Personnel from the bank board, the Office of the Comptroller of the Currency and the Federal Reserve Board will participate in the seizure of the S&Ls;, but the dominant role will be played by the FDIC, which has thousands of examiners and financial experts.
“We may have a few hundred--they have a few thousand,” Wall said.
All the S&Ls; seized Tuesday were major institutions suffering continuing heavy financial losses. Pacific Savings has assets of $1.1 billion, deposits of $1 billion and 49,343 accounts. The others are Baltimore Federal Financial, with assets of $1.7 billion; Freedom Savings & Loan of Tampa, Fla., $1.5 billion, and Gill Savings of Hondo, Tex., $1.3 billion.
Altogether, there are about 350 bankrupt S&Ls; nationwide, according to regulators. But only 224 of them meet standards that permit regulators to seize them without congressional approval.
Disposing of crippled S&Ls; by closure or sale will cost an estimated $90 billion, the Bush Administration says. About $40 billion had been committed by regulators before this year, and Bush proposed to raise the additional $50 billion through the sale of bonds.
Interest and principal repayments on the bonds would be financed by a combination of taxpayer funds, the sale of assets of failed thrift institutions and higher premiums on S&Ls; for their federal deposit insurance. In addition, banks would be forced to pay higher insurance premiums to bolster their deposit insurance fund.

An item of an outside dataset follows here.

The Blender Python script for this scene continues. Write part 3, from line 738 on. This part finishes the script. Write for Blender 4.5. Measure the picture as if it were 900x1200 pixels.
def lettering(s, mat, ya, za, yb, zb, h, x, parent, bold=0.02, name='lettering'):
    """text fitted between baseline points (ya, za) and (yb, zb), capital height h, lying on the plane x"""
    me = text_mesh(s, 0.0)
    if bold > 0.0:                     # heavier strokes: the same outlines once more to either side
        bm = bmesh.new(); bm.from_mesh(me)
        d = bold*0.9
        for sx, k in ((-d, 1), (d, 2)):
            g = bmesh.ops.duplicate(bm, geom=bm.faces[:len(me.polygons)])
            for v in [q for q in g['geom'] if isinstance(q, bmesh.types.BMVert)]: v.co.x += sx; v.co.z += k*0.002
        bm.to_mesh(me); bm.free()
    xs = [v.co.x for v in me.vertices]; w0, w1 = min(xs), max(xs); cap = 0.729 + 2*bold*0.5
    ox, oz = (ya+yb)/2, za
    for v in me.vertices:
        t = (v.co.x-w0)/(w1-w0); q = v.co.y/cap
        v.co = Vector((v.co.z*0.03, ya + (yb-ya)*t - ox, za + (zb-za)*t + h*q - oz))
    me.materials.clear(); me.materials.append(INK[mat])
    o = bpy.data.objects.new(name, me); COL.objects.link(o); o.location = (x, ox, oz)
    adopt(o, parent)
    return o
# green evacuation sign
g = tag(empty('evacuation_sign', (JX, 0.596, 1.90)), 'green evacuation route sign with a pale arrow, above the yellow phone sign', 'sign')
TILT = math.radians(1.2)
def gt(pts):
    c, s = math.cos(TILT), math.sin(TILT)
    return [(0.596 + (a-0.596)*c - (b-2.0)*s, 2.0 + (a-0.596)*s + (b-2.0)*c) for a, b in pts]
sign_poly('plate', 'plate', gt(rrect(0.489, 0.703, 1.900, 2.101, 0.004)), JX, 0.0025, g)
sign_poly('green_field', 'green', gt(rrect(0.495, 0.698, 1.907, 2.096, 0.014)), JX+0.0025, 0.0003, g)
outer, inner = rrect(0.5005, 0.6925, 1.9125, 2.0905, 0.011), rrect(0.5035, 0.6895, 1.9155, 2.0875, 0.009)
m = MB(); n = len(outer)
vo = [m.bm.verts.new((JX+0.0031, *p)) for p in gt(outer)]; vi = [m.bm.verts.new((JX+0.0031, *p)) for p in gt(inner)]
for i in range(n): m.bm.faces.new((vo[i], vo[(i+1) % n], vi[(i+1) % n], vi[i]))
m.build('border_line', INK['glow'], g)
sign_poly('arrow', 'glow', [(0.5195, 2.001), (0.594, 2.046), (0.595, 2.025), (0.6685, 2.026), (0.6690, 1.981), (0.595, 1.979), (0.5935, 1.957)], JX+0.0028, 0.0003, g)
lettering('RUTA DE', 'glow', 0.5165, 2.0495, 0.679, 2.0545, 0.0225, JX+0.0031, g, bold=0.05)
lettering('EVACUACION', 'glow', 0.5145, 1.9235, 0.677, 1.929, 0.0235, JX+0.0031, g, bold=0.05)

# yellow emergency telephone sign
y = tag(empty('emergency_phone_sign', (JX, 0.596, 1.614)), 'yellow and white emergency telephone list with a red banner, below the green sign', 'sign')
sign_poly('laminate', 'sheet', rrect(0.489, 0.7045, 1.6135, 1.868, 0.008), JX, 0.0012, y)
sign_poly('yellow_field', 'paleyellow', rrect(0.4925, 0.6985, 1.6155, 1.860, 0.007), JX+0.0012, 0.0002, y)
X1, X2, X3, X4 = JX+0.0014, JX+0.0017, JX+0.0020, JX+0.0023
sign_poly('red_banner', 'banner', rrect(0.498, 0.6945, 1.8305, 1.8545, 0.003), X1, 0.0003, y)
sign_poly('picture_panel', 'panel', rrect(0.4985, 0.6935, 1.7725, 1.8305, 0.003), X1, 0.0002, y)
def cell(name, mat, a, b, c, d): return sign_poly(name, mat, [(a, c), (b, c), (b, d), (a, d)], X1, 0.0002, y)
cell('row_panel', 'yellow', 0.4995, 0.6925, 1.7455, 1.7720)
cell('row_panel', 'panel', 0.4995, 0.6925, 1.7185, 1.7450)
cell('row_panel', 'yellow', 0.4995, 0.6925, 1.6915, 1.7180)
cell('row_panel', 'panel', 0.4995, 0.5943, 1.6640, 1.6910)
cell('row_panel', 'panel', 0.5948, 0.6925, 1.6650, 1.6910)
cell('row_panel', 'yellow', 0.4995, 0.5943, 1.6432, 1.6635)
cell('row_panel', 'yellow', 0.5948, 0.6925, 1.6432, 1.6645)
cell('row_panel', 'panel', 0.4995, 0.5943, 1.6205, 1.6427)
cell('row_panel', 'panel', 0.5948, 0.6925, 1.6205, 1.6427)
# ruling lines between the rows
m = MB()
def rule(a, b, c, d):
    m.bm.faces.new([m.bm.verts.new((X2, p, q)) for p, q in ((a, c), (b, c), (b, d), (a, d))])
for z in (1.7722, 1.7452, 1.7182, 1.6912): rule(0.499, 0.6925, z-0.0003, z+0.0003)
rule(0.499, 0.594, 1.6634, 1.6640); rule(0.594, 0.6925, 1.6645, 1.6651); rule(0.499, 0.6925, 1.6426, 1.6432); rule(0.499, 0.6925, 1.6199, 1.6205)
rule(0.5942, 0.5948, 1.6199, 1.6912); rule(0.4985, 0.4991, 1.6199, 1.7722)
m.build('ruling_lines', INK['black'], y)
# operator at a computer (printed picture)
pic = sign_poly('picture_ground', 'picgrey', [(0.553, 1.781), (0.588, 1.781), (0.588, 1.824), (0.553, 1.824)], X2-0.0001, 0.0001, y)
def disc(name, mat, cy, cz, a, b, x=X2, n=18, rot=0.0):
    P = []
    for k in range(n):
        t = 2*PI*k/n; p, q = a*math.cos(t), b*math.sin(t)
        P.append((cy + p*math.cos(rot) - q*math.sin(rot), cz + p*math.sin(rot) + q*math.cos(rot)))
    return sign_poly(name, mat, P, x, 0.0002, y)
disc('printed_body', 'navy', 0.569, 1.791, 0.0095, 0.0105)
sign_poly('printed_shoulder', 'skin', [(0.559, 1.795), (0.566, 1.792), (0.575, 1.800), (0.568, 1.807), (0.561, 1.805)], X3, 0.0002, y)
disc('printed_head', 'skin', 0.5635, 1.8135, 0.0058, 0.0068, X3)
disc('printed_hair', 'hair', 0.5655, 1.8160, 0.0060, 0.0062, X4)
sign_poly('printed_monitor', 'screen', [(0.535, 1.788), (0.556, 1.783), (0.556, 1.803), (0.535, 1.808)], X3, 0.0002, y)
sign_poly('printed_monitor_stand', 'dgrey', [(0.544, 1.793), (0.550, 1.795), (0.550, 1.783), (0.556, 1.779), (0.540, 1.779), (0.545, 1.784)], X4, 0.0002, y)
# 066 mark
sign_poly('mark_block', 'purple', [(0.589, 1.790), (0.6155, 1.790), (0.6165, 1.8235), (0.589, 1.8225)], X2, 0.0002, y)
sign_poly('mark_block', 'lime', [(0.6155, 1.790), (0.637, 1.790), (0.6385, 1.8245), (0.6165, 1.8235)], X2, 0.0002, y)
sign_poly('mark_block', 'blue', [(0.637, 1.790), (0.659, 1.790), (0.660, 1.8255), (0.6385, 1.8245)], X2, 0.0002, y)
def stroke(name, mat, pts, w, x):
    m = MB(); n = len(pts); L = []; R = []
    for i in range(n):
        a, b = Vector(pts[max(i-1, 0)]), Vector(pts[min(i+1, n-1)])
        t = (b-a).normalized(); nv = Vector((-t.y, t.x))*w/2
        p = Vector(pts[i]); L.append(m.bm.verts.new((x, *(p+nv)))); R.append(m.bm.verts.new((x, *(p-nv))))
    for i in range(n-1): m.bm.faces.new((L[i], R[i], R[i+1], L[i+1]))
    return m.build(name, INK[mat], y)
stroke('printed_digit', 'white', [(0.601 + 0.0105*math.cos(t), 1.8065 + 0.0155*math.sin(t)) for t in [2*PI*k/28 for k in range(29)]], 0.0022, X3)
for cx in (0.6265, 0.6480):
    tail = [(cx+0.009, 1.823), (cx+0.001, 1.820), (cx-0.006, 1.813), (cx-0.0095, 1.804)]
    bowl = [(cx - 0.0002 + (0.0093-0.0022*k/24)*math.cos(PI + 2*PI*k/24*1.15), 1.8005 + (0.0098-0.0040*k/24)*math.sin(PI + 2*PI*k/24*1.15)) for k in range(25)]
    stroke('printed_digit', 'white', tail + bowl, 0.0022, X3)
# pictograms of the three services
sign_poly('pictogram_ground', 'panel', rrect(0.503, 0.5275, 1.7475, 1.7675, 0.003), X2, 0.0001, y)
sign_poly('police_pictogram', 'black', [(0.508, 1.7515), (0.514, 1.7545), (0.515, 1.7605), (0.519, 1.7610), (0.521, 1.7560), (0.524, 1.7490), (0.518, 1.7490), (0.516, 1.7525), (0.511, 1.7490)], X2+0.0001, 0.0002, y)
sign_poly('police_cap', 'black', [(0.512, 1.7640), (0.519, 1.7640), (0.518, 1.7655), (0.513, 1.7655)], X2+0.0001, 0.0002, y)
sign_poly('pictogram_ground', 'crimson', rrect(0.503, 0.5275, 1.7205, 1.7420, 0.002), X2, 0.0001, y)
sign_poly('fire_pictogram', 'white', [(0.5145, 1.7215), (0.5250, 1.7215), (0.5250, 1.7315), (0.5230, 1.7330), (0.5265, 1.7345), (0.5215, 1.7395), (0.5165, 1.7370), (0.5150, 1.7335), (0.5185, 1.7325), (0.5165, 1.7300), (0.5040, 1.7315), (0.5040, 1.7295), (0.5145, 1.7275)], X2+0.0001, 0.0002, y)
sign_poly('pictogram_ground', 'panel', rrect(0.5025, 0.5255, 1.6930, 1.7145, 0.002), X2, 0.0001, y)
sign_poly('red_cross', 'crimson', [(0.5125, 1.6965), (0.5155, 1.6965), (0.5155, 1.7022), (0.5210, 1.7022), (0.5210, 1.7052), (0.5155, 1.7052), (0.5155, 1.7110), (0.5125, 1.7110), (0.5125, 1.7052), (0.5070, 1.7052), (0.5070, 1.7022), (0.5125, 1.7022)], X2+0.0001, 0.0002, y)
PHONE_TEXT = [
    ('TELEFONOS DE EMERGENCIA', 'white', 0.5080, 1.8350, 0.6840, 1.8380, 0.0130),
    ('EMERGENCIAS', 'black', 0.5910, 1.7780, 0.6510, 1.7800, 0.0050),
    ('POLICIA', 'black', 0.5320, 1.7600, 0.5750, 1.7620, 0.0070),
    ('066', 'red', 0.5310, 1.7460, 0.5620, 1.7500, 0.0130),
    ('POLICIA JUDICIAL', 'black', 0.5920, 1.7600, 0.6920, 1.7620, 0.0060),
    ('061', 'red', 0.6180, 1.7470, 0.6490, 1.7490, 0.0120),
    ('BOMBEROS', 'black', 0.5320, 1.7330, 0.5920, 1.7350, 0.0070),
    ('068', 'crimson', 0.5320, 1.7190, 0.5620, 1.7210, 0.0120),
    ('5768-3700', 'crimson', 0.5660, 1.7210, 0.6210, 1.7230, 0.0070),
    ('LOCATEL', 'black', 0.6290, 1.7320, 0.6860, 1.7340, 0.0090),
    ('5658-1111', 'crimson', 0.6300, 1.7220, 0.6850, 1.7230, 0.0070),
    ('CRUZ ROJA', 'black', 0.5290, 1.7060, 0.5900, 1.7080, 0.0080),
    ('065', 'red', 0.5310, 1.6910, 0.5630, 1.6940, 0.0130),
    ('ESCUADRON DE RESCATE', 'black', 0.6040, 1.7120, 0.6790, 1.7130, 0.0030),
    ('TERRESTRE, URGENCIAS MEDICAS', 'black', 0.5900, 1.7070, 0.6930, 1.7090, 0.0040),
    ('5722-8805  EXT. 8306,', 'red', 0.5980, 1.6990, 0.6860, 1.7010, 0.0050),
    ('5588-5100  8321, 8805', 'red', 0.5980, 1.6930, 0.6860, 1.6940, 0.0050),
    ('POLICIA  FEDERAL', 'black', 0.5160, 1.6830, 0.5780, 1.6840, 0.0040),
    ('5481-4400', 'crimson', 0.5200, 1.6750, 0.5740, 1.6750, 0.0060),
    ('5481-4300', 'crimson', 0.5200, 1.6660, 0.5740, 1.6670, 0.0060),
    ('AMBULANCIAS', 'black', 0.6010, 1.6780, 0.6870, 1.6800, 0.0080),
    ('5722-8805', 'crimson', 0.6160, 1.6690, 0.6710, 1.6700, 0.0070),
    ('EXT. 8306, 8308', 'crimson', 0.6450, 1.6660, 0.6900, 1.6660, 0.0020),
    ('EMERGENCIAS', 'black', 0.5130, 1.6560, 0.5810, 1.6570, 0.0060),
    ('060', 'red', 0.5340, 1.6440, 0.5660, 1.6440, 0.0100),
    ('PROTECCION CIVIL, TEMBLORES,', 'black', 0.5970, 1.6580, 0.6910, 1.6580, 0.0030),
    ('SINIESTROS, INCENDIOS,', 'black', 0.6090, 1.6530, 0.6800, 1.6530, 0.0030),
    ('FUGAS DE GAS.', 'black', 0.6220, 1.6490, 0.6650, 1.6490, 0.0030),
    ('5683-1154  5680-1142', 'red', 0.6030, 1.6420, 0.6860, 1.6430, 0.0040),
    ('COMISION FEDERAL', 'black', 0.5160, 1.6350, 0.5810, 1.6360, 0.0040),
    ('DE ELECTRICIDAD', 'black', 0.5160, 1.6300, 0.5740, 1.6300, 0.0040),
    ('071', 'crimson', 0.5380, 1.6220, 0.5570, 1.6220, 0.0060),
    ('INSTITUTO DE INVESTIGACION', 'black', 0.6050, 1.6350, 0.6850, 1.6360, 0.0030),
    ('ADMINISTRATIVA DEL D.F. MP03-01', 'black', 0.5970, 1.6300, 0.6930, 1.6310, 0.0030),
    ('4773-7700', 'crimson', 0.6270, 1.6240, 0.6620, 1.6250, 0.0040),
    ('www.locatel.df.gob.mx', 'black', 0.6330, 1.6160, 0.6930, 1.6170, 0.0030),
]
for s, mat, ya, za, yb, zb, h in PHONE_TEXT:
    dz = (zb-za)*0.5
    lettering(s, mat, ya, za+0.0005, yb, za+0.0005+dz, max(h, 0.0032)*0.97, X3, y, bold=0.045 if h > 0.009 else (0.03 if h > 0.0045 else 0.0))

The banks and S&Ls; may pass along to their customers some or all of the additional costs of their deposit insurance.
A Treasury Department official said that the Bush plan anticipates recovering 40 cents to 60 cents on each dollar of failed S&L; loans that underwrote apartment buildings, office buildings, residential developments and condominiums. The total expected proceeds are $21 billion over 10 years.
But many of the bad loans are in the depressed Texas real estate market, and recovering even 40 cents on the dollar there may be difficult. Whatever the government cannot raise that way would have to be paid by taxpayers.
The $90-billion price tag for the S&L; cleanup swells to total spending of about $126 billion over the next 10 years when interest costs on the bonds are included, Treasury officials said Tuesday. No previous estimate of bond interest payments had been given.
Senate leaders promised to move quickly on the Bush plan. In a bipartisan move, Donald W. Riegle Jr. (D-Mich.), chairman of the Senate Banking, Housing and Urban Affairs Committee, said that he and Sen. Jake Garn of Utah, the panel’s top-ranking Republican, will sponsor the Administration’s program jointly.
“I am determined to see us act quickly in the committee to match the speed of the Administration,” Riegle said. “When we are losing on the order of $33 million a day (from S&L; operating losses), all of us are under enormous responsibilities to get this package done.”
In the House, Henry B. Gonzalez (D-Tex.), chairman of the Banking, Finance and Urban Affairs Committee, said that he hopes for a vote by his committee on a complete bill by the first week in March.
Bush has also asked Congress for $50 million to prosecute S&L; executives whose illegal activities helped drive institutions into insolvency. The money would be used for hiring up to 200 additional FBI agents and 80 to 85 additional prosecutors to concentrate on savings and loan issues, according to a proposal under consideration by Atty. Gen. Dick Thornburgh.